It is an accepted fact that the political goal of affordable housing for everyone was one of the drivers of last fall’s financial meltdown, because so many home loans were made to people who had no hope of repaying them.  The Treasury Secretary admits it.    So what does the President do?   From OpenMarket.org, Obama Seeks to Mandate More Risky, Low-Income Loans by Banks, in New Financial Rules

The President has just announced proposals for a major overhaul of the financial system. The proposals would force banks to make even MORE risky loans to low-income people. Even liberal newspapers like the Village Voice have admitted that “affordable housing” mandates are a key reason for the housing crisis and the massive number of defaulting borrowers. But Obama will not accept this reality. Instead, he wants to create a new “Consumer Financial Protection Agency” to rigorously enforce regulations pressuring banks to make loans to low-income borrowers, such as the Community Reinvestment Act. (Obama once represented ACORN, which pressures banks to make risky loans).

In explaining why there is supposedly a need for this new agency, when other agencies already enforce the Community Reinvestment Act and fair-lending laws, his regulatory blueprint complains that “State and federal bank supervisory agencies’ primary mission is to ensure that financial institutions act prudently, a mission that, in appearance if not always in practice, often conflicts with their consumer protection responsibilities.” (Pg. 54).

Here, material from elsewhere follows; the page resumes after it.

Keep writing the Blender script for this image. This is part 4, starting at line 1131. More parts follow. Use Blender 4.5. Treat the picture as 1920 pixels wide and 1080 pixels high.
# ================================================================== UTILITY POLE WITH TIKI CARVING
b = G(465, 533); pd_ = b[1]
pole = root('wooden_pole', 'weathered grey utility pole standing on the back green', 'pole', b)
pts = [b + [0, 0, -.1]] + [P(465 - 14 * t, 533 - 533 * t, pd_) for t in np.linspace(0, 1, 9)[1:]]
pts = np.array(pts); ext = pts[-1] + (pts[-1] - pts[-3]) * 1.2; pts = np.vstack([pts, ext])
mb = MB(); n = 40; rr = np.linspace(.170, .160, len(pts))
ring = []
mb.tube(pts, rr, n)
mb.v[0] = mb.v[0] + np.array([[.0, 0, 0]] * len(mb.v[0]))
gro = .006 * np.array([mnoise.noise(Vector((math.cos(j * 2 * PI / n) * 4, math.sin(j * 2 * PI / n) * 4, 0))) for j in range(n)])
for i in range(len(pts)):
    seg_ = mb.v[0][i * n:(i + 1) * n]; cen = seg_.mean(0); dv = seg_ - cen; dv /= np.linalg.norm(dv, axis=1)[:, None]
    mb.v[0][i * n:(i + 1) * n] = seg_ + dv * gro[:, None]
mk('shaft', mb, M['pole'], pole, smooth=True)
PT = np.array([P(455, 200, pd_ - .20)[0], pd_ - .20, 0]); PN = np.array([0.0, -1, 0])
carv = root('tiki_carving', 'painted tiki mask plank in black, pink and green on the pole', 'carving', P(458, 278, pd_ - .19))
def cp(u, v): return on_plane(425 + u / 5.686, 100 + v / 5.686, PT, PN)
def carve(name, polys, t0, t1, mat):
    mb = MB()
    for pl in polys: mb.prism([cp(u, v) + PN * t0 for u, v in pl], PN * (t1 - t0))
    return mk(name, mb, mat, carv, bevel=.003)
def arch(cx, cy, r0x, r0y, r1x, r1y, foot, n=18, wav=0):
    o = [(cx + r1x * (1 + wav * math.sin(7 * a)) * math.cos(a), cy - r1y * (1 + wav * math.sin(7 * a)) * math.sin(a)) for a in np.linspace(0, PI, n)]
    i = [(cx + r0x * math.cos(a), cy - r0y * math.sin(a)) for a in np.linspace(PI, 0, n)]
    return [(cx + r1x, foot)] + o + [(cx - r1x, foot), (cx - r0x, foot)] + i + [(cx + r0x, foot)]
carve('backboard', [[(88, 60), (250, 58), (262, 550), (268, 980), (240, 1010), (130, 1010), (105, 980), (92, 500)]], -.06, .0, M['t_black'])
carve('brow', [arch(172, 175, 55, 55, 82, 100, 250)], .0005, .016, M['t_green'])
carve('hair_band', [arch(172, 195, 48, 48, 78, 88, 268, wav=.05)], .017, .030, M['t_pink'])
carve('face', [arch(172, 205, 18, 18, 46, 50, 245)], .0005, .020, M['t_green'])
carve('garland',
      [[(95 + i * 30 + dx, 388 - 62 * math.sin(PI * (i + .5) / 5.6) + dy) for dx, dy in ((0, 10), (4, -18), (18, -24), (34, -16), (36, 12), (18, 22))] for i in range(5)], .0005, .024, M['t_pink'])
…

In other words, the power to force banks to make low-income loans should be given to an agency that has no duty to ensure prudent lending or to take into account the effects of such requirements on banks’ stability or viability.

(My emphasis)

Federal regulators did such a good job last time, he wants to give them even more power:

The President also wants to give financial regulators the power to seize key companies to prevent real or imagined “systemic risks” to the financial system. These are the same federal regulators who used the AIG bailout to give billions in unnecessary payments to Goldman Sachs, which neither needed nor expected that much money, and forced Freddie Mac to run up $30 billion in losses to bail out deadbeat mortgage borrowers. This is the same federal government that took over Chrysler and General Motors, and then used them to rip off pension funds and taxpayers and enrich the UAW union.

Banks are between a rock and a hard place when it comes to making loans in low-income areas:

Banks get sued for discrimination no matter what they do. If they don’t make enough loans in low-income, predominantly minority neighborhoods, they get accused of “redlining,” and are subject to sanctions under politically-correct laws like the Community Reinvestment Act, which contributed to the financial crisis by pressuring lenders to make risky mortgage loans.

But if they do make such loans, they get accused of “reverse redlining,” and get sued by the liberal special-interest groups and municipalities that encouraged them to make such loans during the mortgage bubble. Baltimore and various borrowers have also brought “reverse redlining” lawsuits against banks.

The Washington Post reported that bond-rating agencies like Moody’s and Fitch are now getting sued, too, for “reverse redlining,” under the theory that they encouraged risky loans to low-income minorities (who subsequently regretted taking out those loans) by giving respectable ratings to the mortgage-backed securities produced by packaging those mortgage loans. The plaintiffs include the National Community Reinvestment Coalition, which has been pressuring lenders to make risky loans to low-income minorities for years. They blame the ratings-agencies for allowing lenders to make loans to minorities with “insufficient borrower income levels.”

And Obama’s plan will perpetuate all that.  It’s as if he wants to ensure he has a pitchfork-ready project when round two of the blame game gets underway, after the economy doesn’t improve after all his spending and stimulating, by being able to blame those greedy Wall Street types and predatory lenders again.  It’s another peek into the White House’s mindset regarding the proper role of government in the housing and financial industry.  He wants to be in control, and he doesn’t mind setting the stage for another crisis to get there.